[Stoves] Inverted top lit updraught
ajheggie at gmail.com
ajheggie at gmail.com
Sun Jan 15 15:55:56 CST 2012
On Sunday 15 January 2012 18:09:00 Alex English wrote:
> Andrew,
> Can we melt steel with torrified wood?
Probably and it would be easier the higher the carbon content of the steel
as the carbide forms a eutectic mixture with the iron which has a lower
fusion temperature than iron.
Of course you can raise temperature substantially by using an oxidant
other than air because that removes the nitrogen from the massflow.
What calorific value for the torrefied wood?
A propane:air flame has an adiabatic temperature of ~2000C but I have
never managed to melt steel with it, oxy-acetylene is good for 3000C and
easily melts steel.
Whilst I'm fairly confident the peak temperature achievable with a given
flame is proportional to the mass flow I don't think I can calculate from
first principles (the sum of energies from bonds broken and bonds made)
and come to the same results as experiments measure various flames to
yield.
Worse than that, I don't have access to equipment capable of measuring
flame temperature and the temperature of the item being heated by it.
>
> I'm trying to follow your thinking on the propane flame, inner/outer
> business. Are your suggesting that the pyrolysis gasses be kept
> separated from the CO from charcoal gasification in one device like
> the Dasifier and then burn the latter inside the former.

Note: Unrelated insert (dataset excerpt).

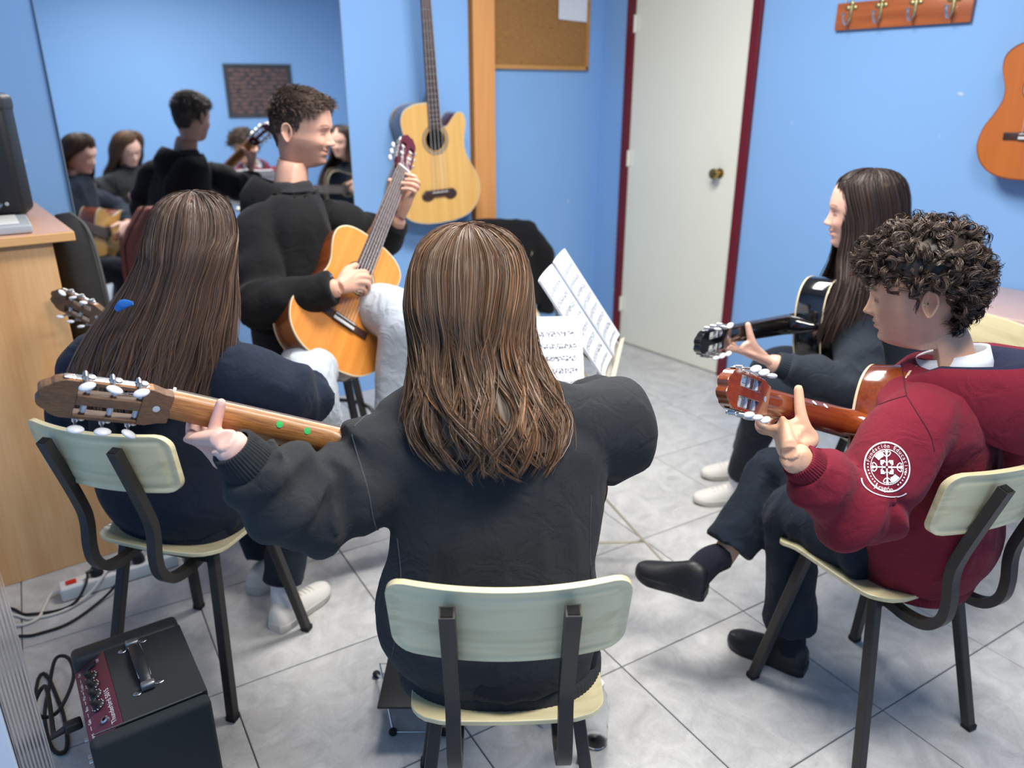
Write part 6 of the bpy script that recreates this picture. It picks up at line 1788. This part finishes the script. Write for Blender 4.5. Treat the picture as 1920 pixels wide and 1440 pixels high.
mb = MB(); mb.rbox((0, (-.132 - HY) / 2, (HZ + .012) / 2), (2 * HX, HY - .132, HZ - .012), .012); mb.build('front_cheek', 'black_cloth_grille', am, world=False)
mb = MB(); mb.sqtube([(-HX + .01, -.134, HZ + .0006), (HX - .01, -.134, HZ + .0006)], .002, .003, ref=(0, 0, 1)); mb.build('piping', 'amp_silver', am, smooth=False, world=False)
ex, ey = nrm(V(.064, 0, .036)), V(0, 1, 0); en = np.cross(ex, ey)
if en[2] < 0: en = -en
def pp(u_, v_, l=0.0): return V(-HX, 0, HZ - .036) + ex * u_ + ey * v_ + en * l
Rp = np.stack([ex, ey, en], 1); LU = math.hypot(.064, .036)
mb = MB(); mb.rbox(pp(LU / 2, -.007, .001), (LU - .003, .246, .003), .001, Rp); pn = mb.build('control_panel', 'amp_maroon', am, world=False)
mb = MB(); mb.rbox(pp(.036, .098, .004), (.026, .015, .006), .002, Rp); mb.build('power_switch', 'black_plastic', pn, world=False)
for v_ in (.062, .030, -.002, -.036):
    mb = MB(); mb.lathe([(0, .0026), (.0125, .0026), (.0135, .005), (.0105, .0085), (.0078, .010), (.0066, .022), (.0055, .024), (0, .024)], pp(.036, v_), en, 24); kn = mb.build('knob', 'black_plastic', pn, world=False)
    mb = MB()
    for q in range(11):
        a = q / 11 * 6.283; d = ex * math.cos(a) + ey * math.sin(a); mb.rbox(pp(.036, v_, .0062) + d * .0122, (.0016, .0016, .004), .0004, Rp)
    mb.build('dial_marks', 'white_ink', kn, smooth=False, world=False)
mb = MB(); mb.lathe([(.0045, .003), (.0085, .0026), (.0085, .006), (.006, .008), (.0045, .008), (.0045, .004)], pp(.042, -.088), en, 18, cap=False); mb.build('input_jack', 'steel', pn, world=False)
def panel_text(s, u_, v_, size):
    v, f = text_verts(s, size); sh = .18
    q = np.array([pp(u_ - y, v_ + x + y * sh, .0029) for x, y, _ in v]); mesh_obj('lettering', q, f, 'white_ink', pn, smooth=False, world=False)
panel_text('Thunderbird 5015', .062, -.060, .0150)
for s_, v_ in (('Input', -.104), ('Gain', -.058), ('Bass', -.016), ('Mid', .020), ('Treble', .056), ('On', .100)): panel_text(s_, .0135, v_, .0088)
panel_text('Off', .058, .100, .0088); panel_text('Power', .021, .050, .0050)
for v_ in (-.038, .003, .036, .078, -.078):
    mb = MB(); mb.box(pp(.011, v_, .003), (.0006, .012, .0006), Rp); mb.build('scale_line', 'white_ink', pn, smooth=False, world=False)
hy0, hy1, hx = .098, -.058, .008
mb = MB(); mb.tube([(hx, hy0, HZ + .007), (hx + .001, hy0 - .03, HZ + .016), (hx + .002, (hy0 + hy1) / 2, HZ + .020), (hx + .003, hy1 + .03, HZ + .016), (hx + .004, hy1, HZ + .007)], np.array([(.010, .003), (.012, .004), (.0135, .005), (.012, .004), (.010, .003)]), 16, sub=26, ref=(1, 0, 0)); hdl = mb.build('carry_handle', 'black_leather', am, world=False)
for s in (-1, 1):
    mb = MB(); mb.tube([(hx + .001 + s * .0115, hy0 - .02, HZ + .0150), (hx + .002 + s * .0125, (hy0 + hy1) / 2, HZ + .0205), (hx + .003 + s * .0115, hy1 + .02, HZ + .0150)], .0006, 5, sub=16); mb.build('stitching', 'grey_plastic', hdl, world=False)
for yy in (hy0, hy1):
    xx = hx if yy > 0 else hx + .004
    mb = MB(); mb.rbox((xx, yy, HZ + .008), (.028, .018, .016), .005); cp_ = mb.build('handle_cap', 'amp_silver', am, world=False)
    for s in (-1, 1):
        mb = MB(); mb.ell((xx + s * .022, yy + s * .006, HZ + .001), (.009, .006, .0015)); mb.lathe([(0, 0), (.004, 0), (.0035, .002), (0, .0025)], (xx + s * .022, yy + s * .006, HZ + .002), (0, 0, 1), 10); mb.build('screw_plate', 'steel', cp_, world=False)
for sx in (-1, 1):
    for sy in (-1, 1):
        mb = MB(); mb.lathe([(0, 0), (.012, 0), (.014, .012), (0, .013)], (sx * .085, sy * .14, 0), (0, 0, 1), 14); mb.build('foot', 'rubber', am, world=False)
for v_ in (-.105, -.09, -.04):
    mb = MB(); mb.lathe([(0, 0), (.004, 0), (.004, .008), (0, .008)], (-HX, v_, .27), (-1, 0, 0), 10); mb.build('side_screw', 'steel', am, world=False)

# mains cord of the amplifier
pc_ = thing('mains_cable', 'black mains cord looping from the amplifier to the floor', 'cable', (0.0, 1.45, 0))
pl0 = V(AX, AY, 0) + V(-HX - .003, .045, .255)
mb = MB(); mb.rbox(pl0 + V(-.018, 0, 0), (.034, .024, .02), .005); mb.tube([pl0 + V(-.03, 0, 0), pl0 + V(-.062, -.004, -.006)], [.008, .005], 10); mb.build('plug', 'black_plastic', pc_)
pts = [pl0 + V(-.055, -.004, -.005), atz(86, 1288, .22), atz(64, 1322, .17), atz(80, 1345, .12), atz(112, 1330, .10), atz(138, 1270, .08), atz(128, 1234, .07), atz(104, 1236, .06), atz(92, 1290, .035), atz(84, 1345, .012), atz(96, 1400, .006), atz(118, 1412, .006), atz(126, 1385, .006), atz(112, 1320, .006), atz(74, 1268, .006), V(-.12, 1.72, .006), V(-.35, 1.85, .006), V(-.58, 1.9, .006)]
mb = MB(); mb.tube(pts, .0048, 8, sub=140); mb.build('cable', 'rubber', pc_)

# power strip and the leads plugged into it
ps = thing('power_strip', 'white power strip with a red switch at the foot of the cabinet', 'power strip', (.26, 2.53, 0))
a, b = atz(112, 1108, .03), atz(330, 1040, .03); dx = nrm((b - a) * V(1, 1, 0)); Rz = np.stack([dx, V(-dx[1], dx[0], 0), V(0, 0, 1)], 1)
L_ = np.linalg.norm(b - a); cm = (a + b) / 2 * V(1, 1, 0)
mb = MB(); mb.rbox(cm + V(0, 0, .024), (L_, .058, .046), .007, Rz); mb.build('body', 'white_plastic', ps)
s0 = a * V(1, 1, 0) + dx * .035
mb = MB(); mb.rbox(s0 + V(0, 0, .049), (.030, .022, .008), .003, Rz); mb.build('rocker_switch', 'switch_red', ps)
for k in range(4):
    q = s0 + dx * (.075 + .062 * k); mb = MB(); mb.lathe([(.018, .0472), (.020, .0478), (.0, .0478)], q, (0, 0, 1), 20, cap=False); mb.build('socket', 'grey_plastic', ps)
def lead(label, k, material, pixpts, plug_m):
    q = s0 + dx * (.075 + .062 * k); t = thing('plug_lead', label, 'cable', q)
    mb = MB(); mb.lathe([(0, .048), (.019, .048), (.020, .060), (.015, .075), (.009, .082), (0, .083)], q, (0, 0, 1), 18); mb.tube([q + V(0, 0, .07), q + V(-.03, -.015, .072)], [.008, .005], 10); mb.build('plug', plug_m, t)
    P = [q + V(-.025, -.013, .072)] + [atz(x, y, z_) for x, y, z_ in pixpts] + [V(-.35, 2.25 - .06 * k, .005), V(-.58, 2.30 - .07 * k, .005)]
    mb = MB(); mb.tube(P, .0042, 8, sub=60); mb.build('cable', material, t)
lead('thin black lead from the middle of the power strip', 0, 'rubber', [(160, 1098, .05), (142, 1128, .02), (110, 1144, .006), (50, 1152, .005), (-10, 1150, .005)], 'black_plastic')
lead('white lead curving from the power strip', 1, 'white_cable', [(190, 1085, .05), (165, 1115, .02), (120, 1145, .006), (60, 1160, .005), (-10, 1165, .005)], 'white_plastic')
lead('long black lead from the far end of the power strip', 2, 'rubber', [(222, 1090, .04), (190, 1125, .01), (130, 1168, .006), (66, 1190, .005), (-10, 1210, .005)], 'black_plastic')
wl = thing('strip_cord', 'white cord leaving the near end of the power strip', 'cable', a * V(1, 1, 0))
mb = MB(); mb.tube([a * V(1, 1, 0) + V(0, 0, .022) + dx * .006, atz(98, 1112, .018), atz(84, 1135, .006), atz(72, 1158, .006), atz(40, 1172, .006), atz(-20, 1180, .006), V(-.35, 2.34, .006), V(-.58, 2.4, .006)], .0046, 8, sub=40); mb.build('cable', 'white_cable', wl)

# bags by the mirror
gb = thing('gig_bag', 'black padded gig bag standing between the cabinet and the mirror', 'gig bag', (.42, 3.05, 0))
mb = MB(); bp = [(.415, 3.10, .04), (.415, 3.10, .5), (.41, 3.11, .9), (.405, 3.115, 1.05), (.40, 3.12, 1.10)]
mb.tube(bp, np.array([(.060, .15), (.062, .16), (.058, .13), (.050, .105), (.02, .05)]), 28, sub=40, ref=(1, 0, 0), power=3.2); mb.build('body', 'bag_cloth', gb, sharp=0)
for s, yy in ((1, -.10), (1, -.02)):
    mb = MB(); mb.tube([(.478, 3.10 + yy, .06), (.478, 3.10 + yy, .5), (.470, 3.11 + yy, .9), (.455, 3.115 + yy * .9, 1.05), (.42, 3.12 + yy * .5, 1.105)], .006, 8, sub=30); mb.build('piping', 'bag_trim', gb)
tc_ = thing('terracotta_case', 'terracotta coloured case leaning by the mirror behind the long hair', 'case', (.72, 3.1, 0))
mb = MB(); cc = at(318, 470, 3.0); o_ = np.array([(-.11, -.86), (.13, -.86), (.14, -.2), (.14, .10), (.10, .145), (.03, .15), (-.05, .06), (-.105, -.02), (-.115, -.15)])
Mx = np.eye(4); Mx[:3, 0] = HR; Mx[:3, 1] = V(0, 0, 1); Mx[:3, 2] = -CH_; Mx[:3, 3] = V(cc[0], cc[1], 0.845)
mb.prism(o_ * V(1, .97), -.05, .05, Mx); mb.build('shell', 'terracotta_cloth', tc_, smooth=False, bevel=.018)
mb = MB(); v0 = np.array([(x, y * .97, .0) for x, y in o_]); mb.tube(np.array([Mx[:3, :3] @ (V(*q)) + Mx[:3, 3] for q in np.vstack([v0, v0[:1]])]) + 0, .004, 6); mb.build('seam_band', 'bag_cloth', tc_)

# foot rest and bottle under the front girl
fr = thing('foot_rest', 'folding wire foot rest with black rubber feet under the front girl', 'foot rest', atz(760, 1320, 0))
f1, f2 = atz(737, 1372, .008), atz(706, 1264, .008); dxx = nrm(V(.62, -.30, 0) if False else CR * V(1, 1, 0)); wdt = .115
for a_ in (f1, f2):
    b_ = a_ + dxx * wdt * 1.1
    other = f2 if a_ is f1 else f1; top_z = .115 if a_ is f1 else .125
    hi = lambda q: V(*(q[:2] * .5 + other[:2] * .5 + (dxx[:2] * wdt * .5 if False else 0)), 0)
    mid = (f1 + f2) / 2
    mb = MB(); ta_ = a_ * .35 + (mid * 2 - a_) * .65; tb_ = ta_ + dxx * wdt * 1.1
    mb.tube([a_, V(ta_[0], ta_[1], .105), V(tb_[0], tb_[1], .105), b_, a_], .0032, 8); lg = mb.build('wire_leg', 'steel', fr, sharp=30)
    for q in (a_, b_):
        mb = MB(); mb.ell(q, (.011, .011, .010)); mb.build('foot_tip', 'rubber', lg)
mid = (f1 + f2) / 2 + dxx * wdt * .55
mb = MB(); mb.rbox(V(mid[0], mid[1], .110), (.26, .11, .006), .002, np.stack([CH_, -dxx, V(0, 0, 1)], 1) * V(1, 1, 1)); mb.build('plate', 'black_plastic', fr)
bt = atz(1116, 1392, 0)
bo = thing('water_bottle', 'clear plastic water bottle standing under the front chair', 'bottle', bt)
mb = MB(); mb.lathe([(0, .002), (.026, .002), (.030, .008), (.030, .05), (.027, .06), (.030, .07), (.030, .12), (.022, .15), (.012, .165), (.012, .172), (.010, .172), (.010, .166), (.020, .149), (.028, .12), (.028, .07), (.0255, .06), (.028, .05), (.028, .01), (0, .006)], bt, (0, 0, 1), 28, cap=False); mb.build('shell', 'clear_plastic', bo)
mb = MB(); mb.lathe([(.0, .186), (.014, .186), (.0145, .170), (.0135, .169)], bt, (0, 0, 1), 20, cap=False); mb.build('cap', 'white_plastic', bo)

Just speculating along those lines. Consider also that propane burners
with electrical elements heating the combustion air reach much higher
temperatures, so the woodgas flame might preheat the furnace and the air
for the char gasification, so instead of the CO+N2 mix exiting the
gasifier at 850C...
>
> The other Das trick to elevating the useful temperature is the intense
> mixing he generates with his compressor induced flows, thereby
> maximizing the heat flux in a small volume.
Yes but isn't this more to do with losses from the furnace, definitely
keeping the smallest flame ( which requires mixing and turbulence to
complete the reaction in the mallest volume) keeps all the heat
concentrated.
We seem to have drifted somewhat from DD verses IDD for a clean flame.